Bachmann: Obama like 'dictator' if 14th Amendment invoked in debt fight

President Obama would be functioning effectively as a "dictator" if he invoked the 14th Amendment to the Constitution to unilaterally raise the debt ceiling, Rep. Michele Bachmann (R-Minn.) said Thursday.

Bachmann assailed the possible use of an executive order by the president to authorize increased borrowing power, a tactic that's been encouraged by some congressional Democrats to defuse a stalemate in debt-ceiling negotiations.

"Congress has the power to lay and collect taxes. It's Congress that does the spending," Bachmann said on CNN. "The president is prohibited to do that. If he had the power to do that he would effectively be a dictator."

That's the kind of strong charge that's made Bachmann a beloved figure on the right, but has also fueled some primary opponents' attacks against her. Former Minnesota Gov. Tim Pawlenty (R), for instance, accused Bachmann earlier this week of having a history of "saying things that are off the mark."

Obama has said his administration has evaluated the possibility of using the 14th Amendment to raise the debt limit, but that they're unconvinced such a maneuver would be upheld by courts.

The 14th Amendment says, in part, that “the validity of the public debt of the United States, authorized by law ... shall not be questioned.” Some Democrats argue that those words empower the president to take unilateral action to protect the U.S. credit.
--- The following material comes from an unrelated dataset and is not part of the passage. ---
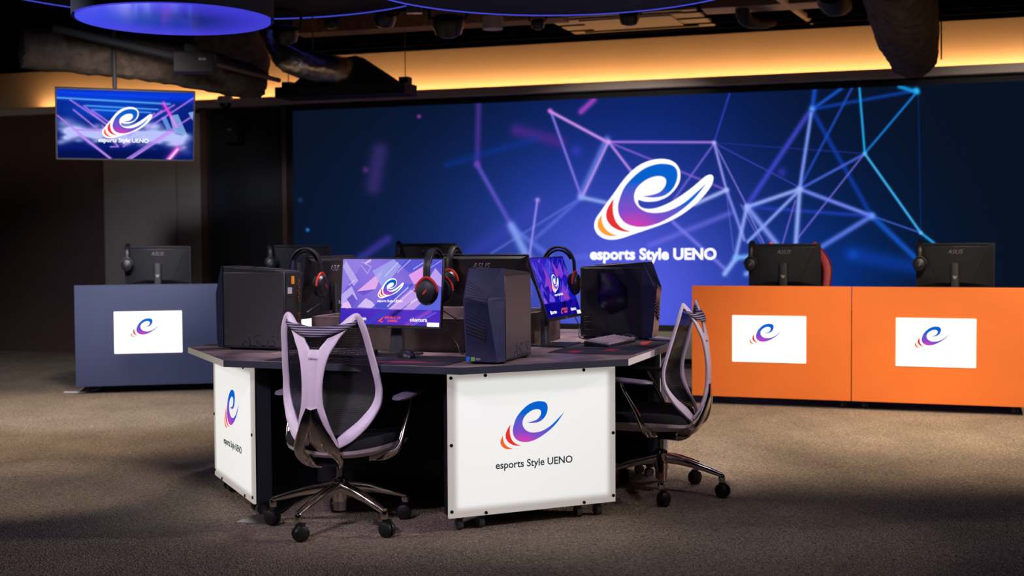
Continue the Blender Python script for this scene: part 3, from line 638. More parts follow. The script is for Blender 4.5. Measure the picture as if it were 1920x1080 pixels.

Already Republicans are guarding against the possibility; Rep. Tim Scott (R-S.C.) suggested that invoking the 14th Amendment would make for an impeachable offense.

"There would be no reason for Congress to even come to Washington, D.C.," Bachmann said of the possibility. "He would be making the spending decisions. He would be making the taxing decisions. Clearly that's unconstitutional."